The lack of funds initially prompted the yearbook team to create two paperback editions of the yearbook, one for the fall semester and one for the spring semester. In January, the autumn paperback edition was just sent to the printing press, when students on the yearbook committee intervened and asked the advisors to consider a single hardback edition like done in previous years. Fortunately, the printing process had not yet begun, and the students were able to secure a hardback edition of the 2020-2021 yearbook, albeit a truncated version. 

The 2020-2021 yearbook will feature 56 pages, a significant decrease compared to the typical 150 pages. The budget and subsequent page cuts will manifest in a condensed, jam-packed version of the yearbook. In fact, Kalis and Atas fought to add an additional 8 pages for senior ads, as the yearbook was initially budgeted to only be 48 pages. Only having 8 pages for senior ads resulted in ads only being one eighth of a page compared to the usual half page ads. Interestingly, families still need to pay the same price to place an ad that is four times smaller. 

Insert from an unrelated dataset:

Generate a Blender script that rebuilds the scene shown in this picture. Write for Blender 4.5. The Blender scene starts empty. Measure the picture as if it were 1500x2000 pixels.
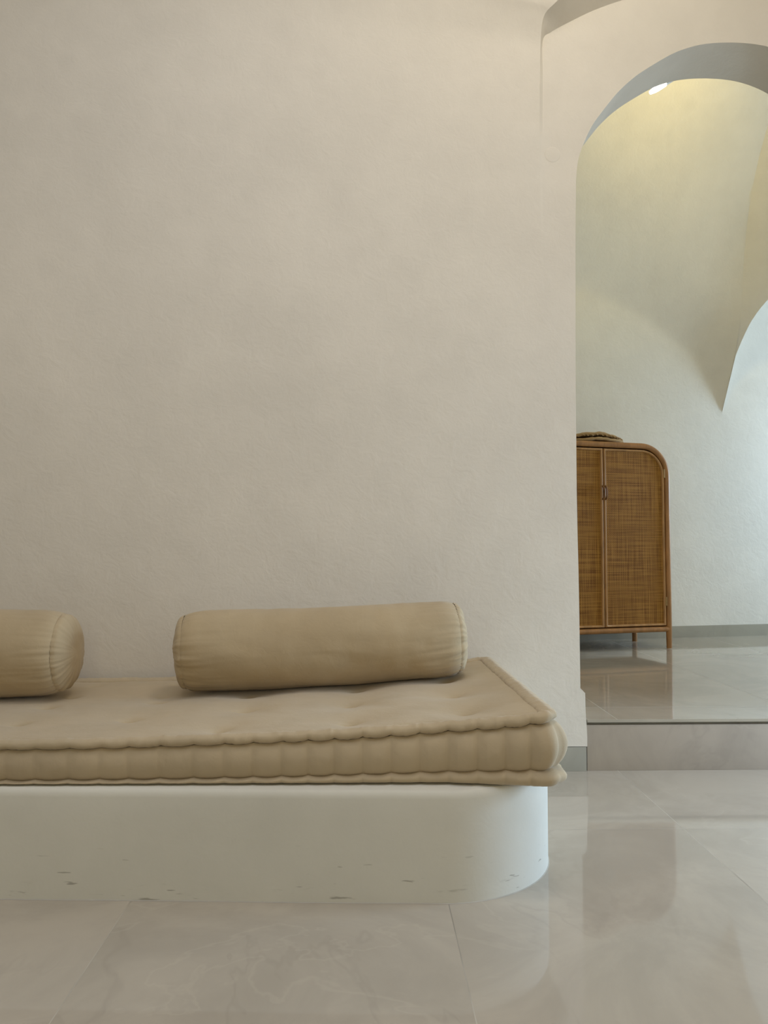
import bpy, bmesh, math, random
from mathutils import Vector, Matrix, noise

C = bpy.context.scene.collection
scn = bpy.context.scene
PI = math.pi

# ------------------------------------------------------------------ camera
CAM_Z = 0.89
PITCH = math.radians(2.67)
YAW = math.radians(1.37)
FPX = 1502.0
cd = bpy.data.cameras.new('camera')
cd.sensor_fit = 'VERTICAL'; cd.sensor_height = 36.0; cd.lens = 36.0 * FPX / 2000.0
cd.clip_start = 0.02; cd.clip_end = 60
cam = bpy.data.objects.new('camera', cd)
C.objects.link(cam)
cam.location = (0, 0, CAM_Z)
cam.rotation_euler = (PI / 2 + PITCH, 0, -YAW)
scn.camera = cam

def at(px, py, Y):
    """point of the world at depth Y that the photograph shows at pixel px,py"""
    v = Vector(((px - 750) / FPX, (1000 - py) / FPX, -1.0))
    v = Matrix.Rotation(-YAW, 3, 'Z') @ Matrix.Rotation(PI / 2 + PITCH, 3, 'X') @ v
    return Vector((0, 0, CAM_Z)) + v * (Y / v.y)

# ------------------------------------------------------------------ view / world / lights
scn.view_settings.view_transform = 'Standard'
scn.view_settings.look = 'None'
scn.view_settings.gamma = 1.0
scn.view_settings.use_curve_mapping = False
scn.view_settings.exposure = 0.0
scn.cycles.max_bounces = 10
scn.cycles.diffuse_bounces = 7
scn.cycles.sample_clamp_indirect = 6.0

w = bpy.data.worlds.new('sky'); scn.world = w; w.use_nodes = True
bg = w.node_tree.nodes['Background']
bg.inputs[0].default_value = (0.75, 0.86, 1.0, 1); bg.inputs[1].default_value = 0.4

def area(name, loc, target, sx, sy, power, col, spread=180):
    d = bpy.data.lights.new(name, 'AREA'); d.shape = 'RECTANGLE'
    d.size = sx; d.size_y = sy; d.energy = power; d.color = col
    d.spread = math.radians(spread)
    o = bpy.data.objects.new(name, d); C.objects.link(o)
    o.location = loc
    o.rotation_euler = (Vector(target) - Vector(loc)).to_track_quat('-Z', 'Y').to_euler()
    return o

# daylight through the glazed door of the front room (right-hand wall)
area('daylight_front', (3.40, 2.4, 0.85), (0.5, 2.2, 0.05), 0.95, 1.1, 33, (0.55, 0.76, 1.0), spread=115)
# daylight from the opening behind the camera
area('daylight_entrance', (0.9, -2.9, 2.2), (0.9, 3, 1.9), 2.2, 1.4, 30, (1.0, 0.92, 0.6))
# lamps on the ceiling of the front room
area('ceiling_lamp_warm', (0.75, 1.9, 3.9), (0.6, 2.6, 0.5), 0.4, 0.4, 13, (1.0, 0.88, 0.66))
# broad fill light added under the closed ceiling of the front room
area('overhead_fill', (0.0, 0.9, 3.95), (0.0, 0.9, 0.0), 3.0, 2.2, 45, (0.76, 0.83, 1.0))
# warm lamp high under the vault of the back room
ld = bpy.data.lights.new('vault_light', 'SPOT'); ld.energy = 36; ld.color = (1.0, 0.755, 0.24)
ld.spot_size = math.radians(165); ld.spot_blend = 1.0; ld.shadow_soft_size = 0.08
lo = bpy.data.objects.new('vault_light', ld); C.objects.link(lo)
lo.location = (2.15, 4.15, 4.1)
lo.rotation_euler = Vector((0.0, 1.0, -0.45)).to_track_quat('-Z', 'Y').to_euler()
# daylight through the low opening at the right of the back room
area('daylight_back', (5.22, 5.6, 1.5), (2.0, 5.5, 1.7), 1.25, 0.9, 84, (0.60, 0.80, 1.0))

# ------------------------------------------------------------------ helpers
def finish(name, bm, mat, parent=None, smooth=True, angle=40):
    bmesh.ops.recalc_face_normals(bm, faces=bm.faces)
    me = bpy.data.meshes.new(name)
    for f in bm.faces: f.smooth = smooth
    if smooth:
        lim = math.radians(angle)
        for e in bm.edges:
            if len(e.link_faces) == 2 and e.calc_face_angle(0) > lim: e.smooth = False
    bm.to_mesh(me); bm.free()
    if mat: me.materials.append(mat)
    o = bpy.data.objects.new(name, me); C.objects.link(o)
    if parent: o.parent = parent
    return o

def empty(name, loc, rz, label, cat, group=None):
    o = bpy.data.objects.new(name, None); C.objects.link(o)
    o.location = loc; o.rotation_euler = (0, 0, rz)
    o['label'] = label; o['category'] = cat
    if group: o['group'] = group
    return o

def tag(o, label, cat, group=None):
    o['label'] = label; o['category'] = cat
    if group: o['group'] = group
    return o

def structure(o):
    o['kind'] = 'structure'; return o

def box(bm, x0, x1, y0, y1, z0, z1, bevel=0.0):
    vs = [bm.verts.new((x, y, z)) for x in (x0, x1) for y in (y0, y1) for z in (z0, z1)]
    F = [(0,1,3,2),(4,6,7,5),(0,4,5,1),(2,3,7,6),(0,2,6,4),(1,5,7,3)]
    fs = [bm.faces.new([vs[i] for i in f]) for f in F]
    if bevel > 0:
        es = list({e for f in fs for e in f.edges})
        bmesh.ops.bevel(bm, geom=es, offset=bevel, segments=3, profile=0.5, affect='EDGES')

def grid(bm, rows, close_u=False, close_v=False):
    """rows: list of lists of Vectors -> quads"""
    V = [[bm.verts.new(p) for p in r] for r in rows]
    nu = len(V); nv = len(V[0])
    for i in range(nu if close_u else nu - 1):
        for j in range(nv if close_v else nv - 1):
            a = V[i][j]; b = V[(i+1) % nu][j]; c = V[(i+1) % nu][(j+1) % nv]; d = V[i][(j+1) % nv]
            try: bm.faces.new((a, b, c, d))
            except ValueError: pass
    return V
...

Regarding the truncation of the yearbook, Kalis said “As much as it seems like it is cutback a lot, we fought to have what it is going to be this upcoming year…I hope that students despite it being a visually very different book than in past years that they still feel that tradition and that sense of community come through in this edition…We empathize with you, we completely understand the frustration, but we worked with the cards that we were dealt.”